# [Written instruction]
Print exactly the lines from the first one down to the line containing "shelf(-60, 225, 420, DS, DS", both ends included, with no pictures and nothing else.

# [Data extract]

* start *

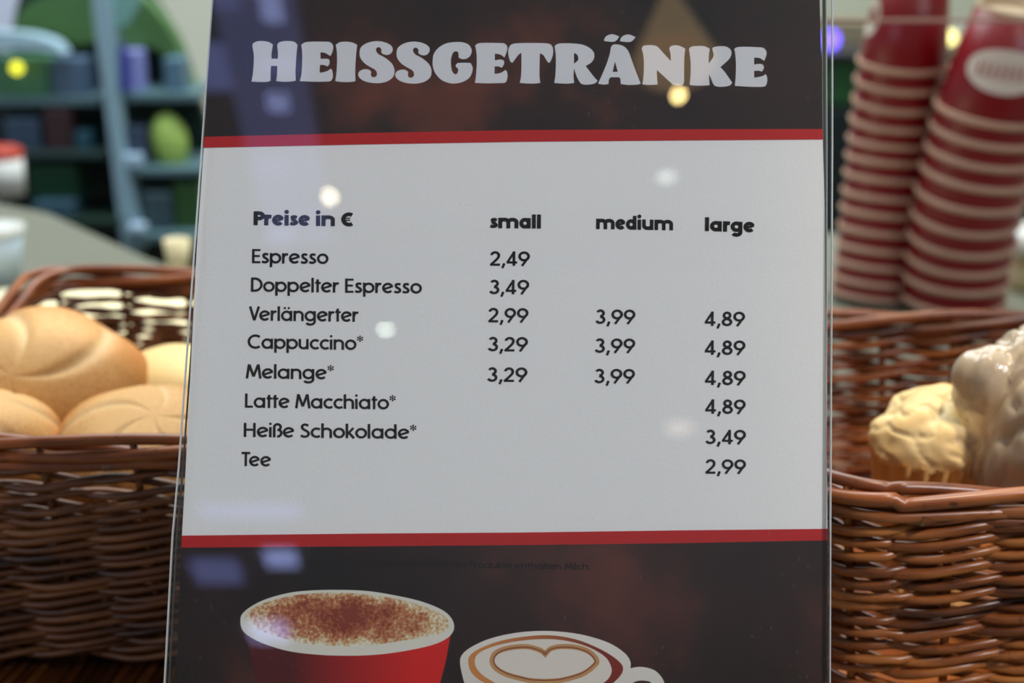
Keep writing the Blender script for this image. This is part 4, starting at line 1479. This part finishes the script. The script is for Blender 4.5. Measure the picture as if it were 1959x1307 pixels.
slab('back_board', [(-60, 100, c), (22, 100, c), (24, 50), (45, -20), (110, -60), (230, -60), (300, 10), (345, 95), (380, 190), (398, 270), (404, 480, c), (404, 900, c), (-60, 900, c)], DS + .16, .03, M_dgreen, st)
slab('top_arch', [(22, 58, c), (35, 25), (90, -10), (180, -20), (188, 78, c), (150, 86), (120, 75), (90, 62)], DS + .10, .05, M_green, st, label='bright green curved panel left of the post')
slab('top_arch', [(214, 66, c), (212, -20, c), (262, -10), (312, 40), (345, 100), (368, 175, c), (330, 120), (290, 90), (250, 90)], DS + .10, .05, M_green, st, label='bright green curved panel right of the post')
slab('post', [(172, -40, c), (206, -40, c), (216, 60), (222, 200), (236, 300), (262, 400), (276, 452), (262, 492, c), (236, 492, c), (222, 380), (208, 260), (194, 150), (182, 60)], DS - .02, .05, M_steel, st)
slab('highlight', [(-70, 60, c), (10, 62), (60, 68), (100, 82), (120, 104, c), (90, 98), (30, 94), (-70, 94, c)], DS - .01, .05, mat('stand_highlight', (176, 208, 222), .4), st, label='pale blue curved highlight, put in as a board')  # a bluish highlight painted as a pale board
slab('crest', [(190, -30, c), (265, -30, c), (262, 10), (240, 48), (205, 55, c)], DS - .0, .03, mat('stand_crest', (120, 168, 160), .5), st)
slab('foot_panel', [(230, 460, c), (404, 460, c), (404, 1100, c), (230, 1100, c)], DS + .10, .05, M_dgreen, st, False)


def shelf(px0, px1, py, d0, d1, th, m):
    a_, b_ = at(px0, py, d0), at(px1, py, d0)
    o = link('shelf', box_mesh(a_.x, b_.x, a_.y, a_.y + (d1 - d0), a_.z - th, a_.z, .002), m, st)
    return o


shelf(-60, 190, 186, DS, DS + .17, .014, M_shelf)
shelf(216, 376, 178, DS, DS + .17, .014, M_shelf)
shelf(-60, 205, 290, DS, DS + .17, .012, mat('stand_shelf_dark', (44, 66, 64), .5))
shelf(226, 398, 322, DS, DS + .17, .012, M_shelf)
shelf(240, 402, 448, DS, DS + .17, .014, M_shelf)
shelf(-60, 225, 420, DS, DS + .17, .012, mat('stand_shelf_base', (30, 52, 42), .5))


def box_on(name, px0, px1, pyt, pyb, d, dep, col, label, cat, bev=.004, rz=0, group=None):
    a_, b_ = at(px0, pyb, d), at(px1, pyb, d)
    zt = at(px0, pyt, d).z
    me = box_mesh(a_.x, b_.x, a_.y, a_.y + dep, a_.z, zt, bev)
    o = link(name, me, mat(name + '_mat', col, .45, noise_amt=.18, nscale=14))
    return tag(o, label, cat, group)


box_on('product_box', 216, 268, 96, 177, DS + .02, .06, (150, 156, 220), 'lavender box on the upper shelf right of the post', 'box')
box_on('product_box', 224, 243, 84, 176, DS - .012, .02, (50, 52, 150), 'narrow deep blue box in front of the lavender box', 'box')
box_on('product_box', 315, 352, 110, 177, DS + .02, .06, (86, 120, 140), 'grey blue box at the right end of the upper shelf', 'box')
box_on('product_box', 100, 165, 110, 184, DS + .02, .06, (96, 120, 146), 'slate blue box on the upper shelf left of the post', 'box')
box_on('product_box', -10, 96, 108, 184, DS + .02, .06, (92, 150, 112), 'pale green carton at the left end of the upper shelf', 'box')
box_on('product_box', 88, 140, 205, 288, DS + .02, .06, (62, 40, 44), 'dark maroon box on the middle shelf', 'box')
box_on('product_box', 10, 78, 225, 288, DS + .02, .06, (56, 76, 96), 'dark blue box at the left of the middle shelf', 'box')
box_on('product_box', 144, 176, 250, 288, DS + .02, .05, (40, 84, 100), 'small teal box on the middle shelf beside the post', 'box')
box_on('product_box', 62, 140, 385, 418, DS + .02, .06, (60, 92, 108), 'low blue grey box on the bottom shelf', 'box')
box_on('product_box', 60, 150, 308, 382, DS + .06, .05, (26, 82, 50), 'deep green box behind the low blue grey box', 'box')
box_on('product_box', 240, 282, 240, 320, DS + .03, .05, (58, 70, 92), 'dark slate box beside the yellow green cabbage', 'box')
box_on('product_box', 232, 270, 296, 321, DS - .0, .03, (170, 196, 216), 'low pale blue box at the post on the middle shelf', 'box')
box_on('product_box', 276, 330, 365, 446, DS + .03, .06, (60, 82, 88), 'grey green box on the lowest shelf right of the post', 'box')
box_on('product_box', 336, 388, 345, 446, DS + .04, .06, (50, 84, 44), 'leaf green box on the lowest shelf beside the sign', 'box')
box_on('product_box', 244, 276, 430, 447, DS - .0, .03, (184, 208, 228), 'small pale blue box on the lowest shelf at the post', 'box')
pn = at(10, 60, 2.75)
tag(link('white_screen', box_mesh(at(-120, 60, 2.75).x, at(120, 60, 2.75).x, pn.y, pn.y + .03, 0, 1.5, .003), mat('screen_white', (226, 232, 250), .7)), 'white screen added as the bright wall behind the left end of the green stand', 'screen')  # added board, stands in for a brightly lit wall
# cabbage-like yellow green ball net
cb = at(325, 272, DS + .05)
rball = .042
me = blob(Vector((0, 0, 0)), (.031, .030, .052), Euler((0, 0, 0)), lambda d: 1 + .12 * abs(noise.noise(d * 4)) - .06)
o = link('lettuce', me, mat('lettuce_green', (166, 196, 96), .6, noise_amt=.3, nscale=60))
o.location = cb; o.rotation_euler = (0, -.12, 0)
tag(o, 'tall yellow green lettuce on the middle shelf right of the post', 'lettuce')
# white tub with red lid at the left edge
p = at(6, 372, 1.95)
tb = thing('white_canister', (p.x, p.y, ZT + .0), 'white canister with red and orange band at the left edge', 'canister')
zc_ = p.z - ZT
link('stem', lathe_mesh([(.0001, 0), (.03, 0), (.03, zc_), (.0001, zc_)], 32), mat('canister_base', (70, 52, 44), .6), tb, False)
link('body', lathe_mesh([(.0001, zc_), (.030, zc_), (.031, zc_ + .05), (.0001, zc_ + .05)], 32), M_white, tb, False)
link('lid', lathe_mesh([(.031, zc_ + .05), (.032, zc_ + .062), (.022, zc_ + .066), (.0001, zc_ + .066)], 32), mat('canister_red', (190, 60, 36), .5), tb, False)


# little lights
def bulb(px, py, d, r, col, s, label, name='indicator_lamp'):
    bm = bmesh.new(); bmesh.ops.create_uvsphere(bm, u_segments=16, v_segments=10, radius=r)
    o = link(name, bm_mesh(bm, True), emis(name + '_glow', col, s))
    o.location = at(px, py, d)
    return tag(o, label, 'lamp')


bulb(32, 130, DS - .03, .010, (226, 226, 60), 2.2, 'round yellow lamp in front of the pale green carton')
# right-hand background: a green cabinet
gc = at(1600, 500, 2.3)
cab = thing('green_cabinet', (gc.x, gc.y, 0), 'green and black cabinet beyond the counter, seen between sign and cups', 'cabinet')
a_, b_ = at(1500, 103, 2.3), at(1985, 103, 2.3)
zmid = at(1600, 190, 2.3).z
link('upper_panel', box_mesh(a_.x, b_.x, gc.y, gc.y + .3, zmid, a_.z, .004), mat('cabinet_green', (46, 98, 52), .5, noise_amt=.2), cab)
link('lower_panel', box_mesh(a_.x, b_.x, gc.y - .01, gc.y + .3, 0, zmid - .004, .004), mat('cabinet_dark', (22, 36, 34), .5, noise_amt=.3), cab)
link('ledge', box_mesh(a_.x, b_.x, gc.y - .02, gc.y + .3, a_.z, a_.z + .012, .002), mat('cabinet_ledge', (40, 38, 34), .5), cab)
box_on('paper_parcel', 1560, 1668, 40, 92, 2.34, .1, (146, 134, 104), 'brown paper parcel on the green cabinet', 'parcel')
bulb(1588, 76, 2.24, .0155, (118, 96, 255), 3.2, 'violet glowing lamp above the green cabinet')
bulb(1817, 72, 2.24, .0115, (250, 236, 150), 3.0, 'yellow glowing lamp between the two cup stacks')

# ------------------------------------------------------------------ behind the camera: what the acrylic mirrors


def mirror_ray(px, py):
    d = (FWD + RGT * ((px - 979.5) / FPX) + UPV * ((653.5 - py) / FPX)).normalized()
    P = CAM + d * ((CP + CN * .0028 - CAM).dot(CN) / d.dot(CN))
    return P, (d - 2 * d.dot(CN) * CN).normalized()


def on_ceiling(px, py, z=RZ):
    P, d = mirror_ray(px, py)
    t_ = (z - P.z) / d.z
    return P + d * t_


def downlight(px, py, r, col, s, watt, label):
    p = on_ceiling(px, py, RZ - .012)
    dl_ = thing('ceiling_lamp', (p.x, p.y, RZ), label, 'ceiling lamp')
    o = link('housing', lathe_mesh([(r * 1.25, 0), (r * 1.3, -.012), (r * 1.02, -.014), (r, -.004)], 32), mat('lamp_housing', (180, 180, 180), .4), dl_, False)
    o = link('lens', lathe_mesh([(r, -.006), (r * .5, -.008), (.0001, -.008)], 32), emis('lamp_lens', col, s), dl_, False)
    light('downlight', 'SPOT', (p.x, p.y, RZ - .03), (p.x, p.y, 0), watt, lin(col)[:3], .05, spot=R_(100))


downlight(620, 378, .028, (255, 240, 205), 40, 12, 'warm ceiling lamp mirrored near the heading of the price list')
downlight(738, 632, .015, (235, 255, 235), 60, 12, 'cool white ceiling lamp mirrored beside the drink names')
downlight(1275, 340, .022, (235, 245, 235), 9, 8, 'dim ceiling lamp mirrored above the medium column')
downlight(1300, 820, .045, (255, 235, 215), 4, 8, 'faint warm ceiling lamp mirrored below the prices')

# gold pendant lamp
p = on_ceiling(1285, -10, 2.62)
P2 = on_ceiling(1298, 183, 2.35)
M_gold = mat('shade_gold', (206, 160, 92), .5, .4, emit=(228, 196, 150), estr=2.0, noise_amt=.2, nscale=20)
pd_ = thing('pendant_lamp', (P2.x, P2.y, RZ), 'gold cone pendant lamp behind the viewer, mirrored in the sign', 'pendant lamp')
zb_ = 2.35 - RZ
link('cord', tube_mesh([(0, 0, 0), (0, 0, zb_ + .28)], .004, 8), mat('cord_black', (30, 28, 26), .6), pd_, False)
link('shade', lathe_mesh([(.002, zb_ + .245), (.005, zb_ + .24), (.064, zb_ + .075), (.065, zb_ + .07), (.004, zb_ + .232), (.0001, zb_ + .234)], 48), M_gold, pd_, False)
bm = bmesh.new(); bmesh.ops.create_uvsphere(bm, u_segments=20, v_segments=12, radius=.009)
bmesh.ops.translate(bm, verts=bm.verts, vec=(0, 0, zb_))
link('light_bulb', bm_mesh(bm, True), emis('bulb_glow', (255, 226, 150), 60), pd_, False)

# roof lights: a row of daylight panes left of the camera's mirror image
M_sky = emis('roof_light_sky', (176, 190, 255), 7)
M_sky2 = emis('roof_light_sky_dim', (150, 160, 235), 3)
M_frame = mat('roof_light_frame', (120, 124, 140), .5)
rl = tag(bpy.data.objects.new('window_1', None), 'roof light with daylight panes mirrored down the left of the sign', kind='structure')
COL.objects.link(rl)
M_sky3 = emis('mirror_streak', (170, 180, 255), 1.3)  # dim glowing strip added to draw the mirrored panes into a streak
rows = [(500, -260, 560, 640, M_sky3), (495, -30, 545, 60, M_sky), (505, 165, 560, 225, M_sky), (480, 290, 560, 345, M_sky2), (505, 430, 570, 475, M_sky), (380, 60, 440, 200, M_sky2), (360, 1060, 470, 1130, M_sky2), (500, 1045, 575, 1095, M_sky), (470, 1180, 560, 1240, M_sky), (400, -60, 460, 40, M_sky2), (480, 100, 600, 152, M_sky2), (340, 960, 620, 1000, M_sky2)]
for x0, y0, x1, y1, m_ in rows:
    xm_, ym_ = (x0 + x1) / 2, (y0 + y1) / 2
    x0, x1, y0, y1 = xm_ + (x0 - xm_) * .65, xm_ + (x1 - xm_) * .65, ym_ + (y0 - ym_) * .6, ym_ + (y1 - ym_) * .6
    q = [on_ceiling(x0, y0, RZ - .01), on_ceiling(x1, y0, RZ - .01), on_ceiling(x1, y1, RZ - .01), on_ceiling(x0, y1, RZ - .01)]
    xa, xb = min(v.x for v in q), max(v.x for v in q); ya, yb = min(v.y for v in q), max(v.y for v in q)
    link('pane', box_mesh(xa, xb, ya, yb, RZ - .012, RZ - .004), m_, rl)
ax = on_ceiling(470, 460)
link('frame', box_mesh(-1.9, -1.86, -4.8, -.8, RZ - .03, RZ), M_frame, rl)
# ceiling beams (the soft grey lines mirrored on the paper)
y1_ = on_ceiling(1000, 455).y; y2_ = on_ceiling(1000, 478).y
o = struct('trim_1', box_mesh(RX0, RX1, min(y1_, y2_), max(y1_, y2_), RZ - .06, RZ), M_beam, 'grey beam across the ceiling')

* end *

# [Expected output]
Keep writing the Blender script for this image. This is part 4, starting at line 1479. This part finishes the script. The script is for Blender 4.5. Measure the picture as if it were 1959x1307 pixels.
slab('back_board', [(-60, 100, c), (22, 100, c), (24, 50), (45, -20), (110, -60), (230, -60), (300, 10), (345, 95), (380, 190), (398, 270), (404, 480, c), (404, 900, c), (-60, 900, c)], DS + .16, .03, M_dgreen, st)
slab('top_arch', [(22, 58, c), (35, 25), (90, -10), (180, -20), (188, 78, c), (150, 86), (120, 75), (90, 62)], DS + .10, .05, M_green, st, label='bright green curved panel left of the post')
slab('top_arch', [(214, 66, c), (212, -20, c), (262, -10), (312, 40), (345, 100), (368, 175, c), (330, 120), (290, 90), (250, 90)], DS + .10, .05, M_green, st, label='bright green curved panel right of the post')
slab('post', [(172, -40, c), (206, -40, c), (216, 60), (222, 200), (236, 300), (262, 400), (276, 452), (262, 492, c), (236, 492, c), (222, 380), (208, 260), (194, 150), (182, 60)], DS - .02, .05, M_steel, st)
slab('highlight', [(-70, 60, c), (10, 62), (60, 68), (100, 82), (120, 104, c), (90, 98), (30, 94), (-70, 94, c)], DS - .01, .05, mat('stand_highlight', (176, 208, 222), .4), st, label='pale blue curved highlight, put in as a board')  # a bluish highlight painted as a pale board
slab('crest', [(190, -30, c), (265, -30, c), (262, 10), (240, 48), (205, 55, c)], DS - .0, .03, mat('stand_crest', (120, 168, 160), .5), st)
slab('foot_panel', [(230, 460, c), (404, 460, c), (404, 1100, c), (230, 1100, c)], DS + .10, .05, M_dgreen, st, False)


def shelf(px0, px1, py, d0, d1, th, m):
    a_, b_ = at(px0, py, d0), at(px1, py, d0)
    o = link('shelf', box_mesh(a_.x, b_.x, a_.y, a_.y + (d1 - d0), a_.z - th, a_.z, .002), m, st)
    return o


shelf(-60, 190, 186, DS, DS + .17, .014, M_shelf)
shelf(216, 376, 178, DS, DS + .17, .014, M_shelf)
shelf(-60, 205, 290, DS, DS + .17, .012, mat('stand_shelf_dark', (44, 66, 64), .5))
shelf(226, 398, 322, DS, DS + .17, .012, M_shelf)
shelf(240, 402, 448, DS, DS + .17, .014, M_shelf)
shelf(-60, 225, 420, DS, DS + .17, .012, mat('stand_shelf_base', (30, 52, 42), .5))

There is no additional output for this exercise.